A measurement five years in the making

Towards the middle of my first post-doc, back in 2019, my then boss Jon asked me if I would join an exciting and ambitious measurement project which just needed a little extra push to be finished. The UCL PhD student working on it was graduating, and it seemed just a small injection of person power was needed to plug the gap until the work was published. In the end, the little push took nearly five years: the measurement finally came out today, and for most of these five years, I have been the one pushing it (or rather, dragging it, kicking and screaming) towards publication.

But today it’s out! It’s public! A moment I sometimes thought we’d never see. And I am so proud of it. You can find it here https://arxiv.org/abs/2403.02793.

The measurement itself is a differential cross-section measurement of the production of missing energy with jets. In plain English, that means we are measuring the probability that two protons collide to form quarks or gluons (which split into collimated stream of particles called jets due to the strong interaction), along with a deficit of energy which is caused by invisible particles. If we trust the Standard Model, those invisible particles would likely be neutrinos from the decay of a Z boson. But they could potentially also be due to the production of Dark Matter. We also make use of a process called “unfolding” to correct for detector effects, effectively measuring what we suspect happened at the collision point.
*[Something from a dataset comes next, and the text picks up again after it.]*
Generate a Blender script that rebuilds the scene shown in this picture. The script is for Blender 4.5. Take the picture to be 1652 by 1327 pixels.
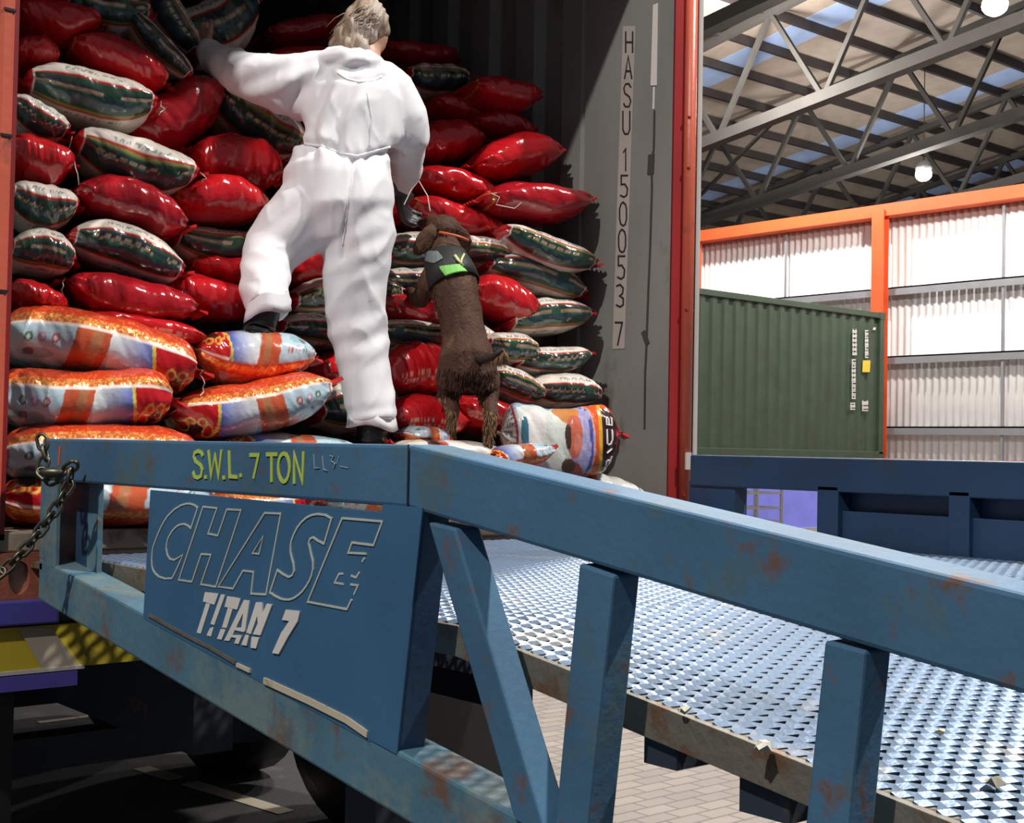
import bpy, math, random
import numpy as np
from mathutils import Vector, Matrix, noise
from mathutils.bvhtree import BVHTree

# ------------------------------------------------------------------ clear
for o in list(bpy.data.objects):
    bpy.data.objects.remove(o, do_unlink=True)
scene = bpy.context.scene
COL = scene.collection
PI = math.pi

# ------------------------------------------------------------------ camera
E = 1.62                                   # eye height
W_, H_, F_ = 1652, 1327, 2190.0            # picture size, focal length in pixels
CAM = Vector((-1.252, -1.706, E))
yaw, pitch, roll = math.radians(40.6), math.radians(1.582), math.radians(1.1)
fw0 = Vector((math.sin(yaw), math.cos(yaw), 0)); r0 = Vector((math.cos(yaw), -math.sin(yaw), 0)); up0 = Vector((0, 0, 1))
fwd = (fw0 * math.cos(pitch) + up0 * math.sin(pitch)).normalized()
u1 = (up0 * math.cos(pitch) - fw0 * math.sin(pitch)).normalized()
rgt = r0 * math.cos(roll) + u1 * math.sin(roll)
upv = u1 * math.cos(roll) - r0 * math.sin(roll)
cam_d = bpy.data.cameras.new('camera'); cam = bpy.data.objects.new('camera', cam_d); COL.objects.link(cam)
cam_d.sensor_width = 36; cam_d.lens = F_ / W_ * 36; cam_d.clip_end = 300; cam_d.clip_start = .05
cam.matrix_world = Matrix(((rgt.x, upv.x, -fwd.x, CAM.x), (rgt.y, upv.y, -fwd.y, CAM.y), (rgt.z, upv.z, -fwd.z, CAM.z), (0, 0, 0, 1)))
scene.camera = cam

# ------------------------------------------------------------------ world, exposure, main lamps
world = bpy.data.worlds.new('world'); scene.world = world; world.use_nodes = True
bg = world.node_tree.nodes['Background']; bg.inputs[0].default_value = (.80, .88, 1.0, 1); bg.inputs[1].default_value = .17
scene.view_settings.view_transform = 'Standard'; scene.view_settings.look = 'None'
scene.view_settings.exposure = 0.0; scene.view_settings.gamma = 1; scene.view_settings.use_curve_mapping = False

def spot(name, loc, target, power, radius=.18, angle=70, blend=.35, col=(1, .96, .9)):
    d = bpy.data.lights.new(name, 'SPOT'); d.energy = power; d.shadow_soft_size = radius
    d.spot_size = math.radians(angle); d.spot_blend = blend; d.color = col
    o = bpy.data.objects.new(name, d); COL.objects.link(o); o.location = loc
    o.rotation_euler = (Vector(target) - Vector(loc)).to_track_quat('-Z', 'Y').to_euler()
    return o
spot('floodlight_over_loading_bay', (-8.0, -3.2, E + 9.9), (1.2, 1.6, E), 5200, .16, 60)
spot('floodlight_behind_ramp', (5.5, -3.4, E + 9.4), (1.3, 1.2, E - .2), 6200, .2, 75)
def point(name, loc, power, radius=.22, col=(1, .97, .92)):
    d = bpy.data.lights.new(name, 'POINT'); d.energy = power; d.shadow_soft_size = radius; d.color = col
    o = bpy.data.objects.new(name, d); COL.objects.link(o); o.location = loc
    return o

point('fill_over_paving', (7.5, 4.5, E + 7.5), 2600, .3)  # unseen lamp added to brighten the paving beyond the ramp

# ------------------------------------------------------------------ picture point -> point in the place
def ray(px, py):
    return (fwd + rgt * ((px - W_ / 2) / F_) + upv * ((H_ / 2 - py) / F_))
def at(px, py, D): return CAM + ray(px, py) * D
def onx(px, py, X): d = ray(px, py); return CAM + d * ((X - CAM.x) / d.x)
def ony(px, py, Y): d = ray(px, py); return CAM + d * ((Y - CAM.y) / d.y)
def onz(px, py, Z): d = ray(px, py); return CAM + d * ((Z - CAM.z) / d.z)

# ------------------------------------------------------------------ materials
def mat(name, col, rough=.5, metal=0, dirt=None, dirt_scale=6, dirt_amt=.5, bump=0, bump_scale=40, coat=0, var=.06, emit=0, attr=None, stretch=(1, 1, 1), spec=.5, dirt2=None):
    m = bpy.data.materials.new(name); m.use_nodes = True
    nt = m.node_tree; N = nt.nodes; L = nt.links; b = N['Principled BSDF']
    b.inputs['Roughness'].default_value = rough; b.inputs['Metallic'].default_value = metal
    b.inputs['Coat Weight'].default_value = coat; b.inputs['Coat Roughness'].default_value = .12
    b.inputs['Specular IOR Level'].default_value = spec
    tc = N.new('ShaderNodeTexCoord'); mp = N.new('ShaderNodeMapping'); mp.inputs['Scale'].default_value = stretch
    L.new(tc.outputs['Object'], mp.inputs[0])
    src = None
    if attr:
        a = N.new('ShaderNodeAttribute'); a.attribute_name = attr; src = a.outputs['Color']
    else:
        rgb = N.new('ShaderNodeRGB'); rgb.outputs[0].default_value = (*col, 1); src = rgb.outputs[0]
    if var:
        n = N.new('ShaderNodeTexNoise'); n.inputs['Scale'].default_value = 3.3; n.inputs['Detail'].default_value = 6
        L.new(mp.outputs[0], n.inputs['Vector'])
        mr = N.new('ShaderNodeMapRange'); mr.inputs[1].default_value = .25; mr.inputs[2].default_value = .75
        mr.inputs[3].default_value = 1 - var * 2; mr.inputs[4].default_value = 1 + var
        L.new(n.outputs[0], mr.inputs[0])
        mx = N.new('ShaderNodeVectorMath'); mx.operation = 'SCALE'
        L.new(src, mx.inputs[0]); L.new(mr.outputs[0], mx.inputs['Scale']); src = mx.outputs[0]
    for dd, sc, am in ([(dirt, dirt_scale, dirt_amt)] if dirt else []) + ([dirt2] if dirt2 else []):
        n = N.new('ShaderNodeTexNoise'); n.inputs['Scale'].default_value = sc; n.inputs['Detail'].default_value = 9; n.inputs['Roughness'].default_value = .68
        L.new(mp.outputs[0], n.inputs['Vector'])
        r = N.new('ShaderNodeMapRange'); r.inputs[1].default_value = .72 - .3 * am; r.inputs[2].default_value = .82 - .3 * am; r.inputs[4].default_value = .85
        L.new(n.outputs[0], r.inputs[0])
        mx = N.new('ShaderNodeMix'); mx.data_type = 'RGBA'; L.new(r.outputs[0], mx.inputs[0]); L.new(src, mx.inputs[6]); mx.inputs[7].default_value = (*dd, 1); src = mx.outputs[2]
    L.new(src, b.inputs['Base Color'])
    if emit:
        b.inputs['Emission Color'].default_value = (*col, 1); b.inputs['Emission Strength'].default_value = emit
    if bump:
        n = N.new('ShaderNodeTexNoise'); n.inputs['Scale'].default_value = bump_scale; n.inputs['Detail'].default_value = 4
        L.new(mp.outputs[0], n.inputs['Vector'])
        bp = N.new('ShaderNodeBump'); bp.inputs['Strength'].default_value = bump; bp.inputs['Distance'].default_value = .01
        L.new(n.outputs[0], bp.inputs['Height']); L.new(bp.outputs[0], b.inputs['Normal'])
    return m
RUST = (.16, .075, .035)
M = {}
M['blue'] = mat('worn_blue_paint', (.062, .150, .255), .62, 0, RUST, 13, .47, .12, 60, spec=.22, var=.14, dirt2=((.085, .135, .14), 5, .62))
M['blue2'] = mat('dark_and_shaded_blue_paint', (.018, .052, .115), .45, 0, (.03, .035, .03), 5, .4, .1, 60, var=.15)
M['bluepale'] = mat('weathered_pale_blue_paint', (.08, .18, .25), .45, 0, RUST, 6, .6, .15, 50, var=.16, dirt2=((.16, .22, .22), 4, .8))
M['panel'] = mat('blue_panel_paint', (.045, .135, .255), .4, 0, (.06, .1, .12), 4, .45, .04, 60, var=.1)
M['edge'] = mat('rusty_steel_edge', (.17, .155, .125), .6, .3, RUST, 14, .7, .3, 60)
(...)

Here is an example:

The beauty of the measurement is that we *also* measure the differential cross sections for processes involving jets and one or two electrons or muons or a photon instead of missing energy. The idea is that for those processes, you don’t expect Dark Matter to contribute, but in the SM those final states are going to be very closely related to our main measurement (eg a Z bosons decaying to a pair of electrons instead of a pair of invisible neutrinos).

Now here is the cool part: you can take ratios of the main measurement with the lepton or photon measurements, and in doing so cancel out almost all the major uncertainties. Indeed, you’d expect both sets of measurements to be subject to the same fluctuations in systematic uncertainties or modelling effects. If you trust the Standard Model alone that is. Because if Dark Matter is responsible for the missing energy, you’d see that in the numerator but not the denominator… and presto, you then have an extremely sensitive set of observables which could reveal the presence of DM! Here is one of those ratios:

Unfortunately, in the ratios we saw no major deviations, so no discovery to be made, but what we *can* do is set constraints on DM models. Roughly speaking, if DM was being produced at a rate of X, then we’d have seen it, so we can rule out rates of DM production of X and above. And here is a great advantage of our approach: because we made the effort to do the “unfolding”, anyone can now take these results and make the same test with whatever model of new physics they choose. And I really mean anyone: a theorist twenty years from now can come up with a new theory, and use our measurement to see if her model is excluded.

We are not the first ones to look for DM at the LHC. Of course, there have been hundreds of searches for it. But searches are typically “single use”: you optimise for a particular model and look for it, then it’s often hard to derive constraints from that result for a new model. But ours is infinitely re-useable… and it turns out, is almost as sensitive as a dedicated search even though it was totally general.

That’s a fact illustrated by this plot from the paper:

The black solid line is the result we observe when using our ratios to constrain a popular DM model used as a benchmark at the LHC, which the green band indicating our uncertainty on the exclusion. The orange dashed line represents one of ATLAS’s flagship searches for DM, which was optimised for this type of model. Everything contained by those contours is excluded. You can see that the black and orange lines match pretty much everywhere: that means that our method was very nearly as good as a dedicated search. Except that ours is re-useable forever.

So, this is a measurement I am extremely proud of, even if it did take five years to produce. Why did it take so long? Well, the measurement turns out to be more ambitious than we’d anticipated, but also the nature of the final state meant that very little advanced filtering could be done, meaning that each time we reprocessed our samples, the turnaround time was a couple of months. And when things started to drag on, it created a vicious circle where people would start graduating or leaving the collaboration, so we’d need to ramp up new analysts, leading to further delays… There were also some “artistic differences” between different teams participating in the measurement which took us a while to iron out, but eventually that discussion led to a more complete analysis. And finally, measurements take time: there is nowhere to hide, no rug to sweep issues under. But what is five years when you’ve produced a result that could still be relevant 100 years from now?